Things You Need To Know To Survive Combat

Monday, December 30th, 2013

American and allied troops have relearned in the last decade just how easy it is to train hard in peacetime and still find yourself unprepared for combat:

The list is long and often embarrassing. For example, in peacetime troops are taught to drive carefully, in order to avoid accidents. But in combat the safest form of driving is fast and, to peacetime sensibilities, reckless. Even if commanders seek to practice “combat driving” in peacetime they do so in the knowledge that after a few bad accidents orders will come down to not drive like that because it causes bad publicity.

It’s a somewhat similar situation with battlefield first aid. It’s difficult to provide many troops with realistic training, especially since it’s harder to train on pigs or goats with the animal welfare zealots constantly trying to sue you into training methods that will get more troops killed in combat.

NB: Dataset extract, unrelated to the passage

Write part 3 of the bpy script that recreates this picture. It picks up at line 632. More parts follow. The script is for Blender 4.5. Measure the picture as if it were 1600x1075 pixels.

Another bad habit armies tend to drift into during peacetime is using weapons for training less and less. These things are, after all dangerous and with all the safety precautions and restrictions it is understandable why firing practice is cut and cut until it’s a rare event. But once war breaks out you quickly appreciate why sending troops to the weapons range several times a week is one of those lifesaving things you need to do.

Then there are the Emergency Action Drills. These are the things you do when there is an emergency. You must practice them with the people in your unit, to make sure everyone understands and does it the same way. You must practice these drills a lot until it becomes automatic. When someone new comes into your unit, you have to go through all the drills for them. The drills are varied, ranging from what to do during various situations while on the road, to where the bomb shelters (or trenches) are in your camp. For combat units, these drills are no great shock, as most combat operations are a succession of drills (which are practiced regularly). But for non-combat support troops, these drills are a new experience, and more practice is always useful. Drills save lives. In peacetime there are so many competing demands on troop time that the drills are just abandoned one after another.

Along with learning how to drive like a madman, you have to practice hard so you can change tires like one as well. In combat you will often have to do this under fire, so you must learn to do it quickly. This does two things. First, you learn how long it takes, even when you are in a hurry. This can be a useful bit of information if you are under fire while changing the flat. Second, practicing it forces you to make sure the spare tire is in good shape, and can quickly be reached (along with any tools needed.)

Then you must learn how Mister Grenade can be your friend, even on the crowded streets of a city like Baghdad or Kandahar. If your vehicle has a glove compartment, re-label it as the “grenade compartment.” Carry one smoke, one fragmentation and one tear gas grenade. If you’re stuck in traffic and the situation outside it starting to look dicey, then drop a smoke grenade out the window and try to get moving. You MUST be moving if you drop the tear gas grenade, because you cannot drive through the tears. Most other drivers will give you a wide berth when they see the smoke or tear gas grenade go off. For those who keep coming, with evil intent, the fragmentation grenade may come in handy (it is good for getting at bad people hiding behind something.) Remember, when using grenades, do not touch the pin until the grenade is outside the window. Accidents happen, and having a smoke grenade go off in your vehicle will ruin your day, at the very least.

After the shooting war’s over, one commenter notes, “those without combat experience will move the the forefront of promotion and command queues because of their sterling record of ‘education’ and accident (i.e. risk) free service.”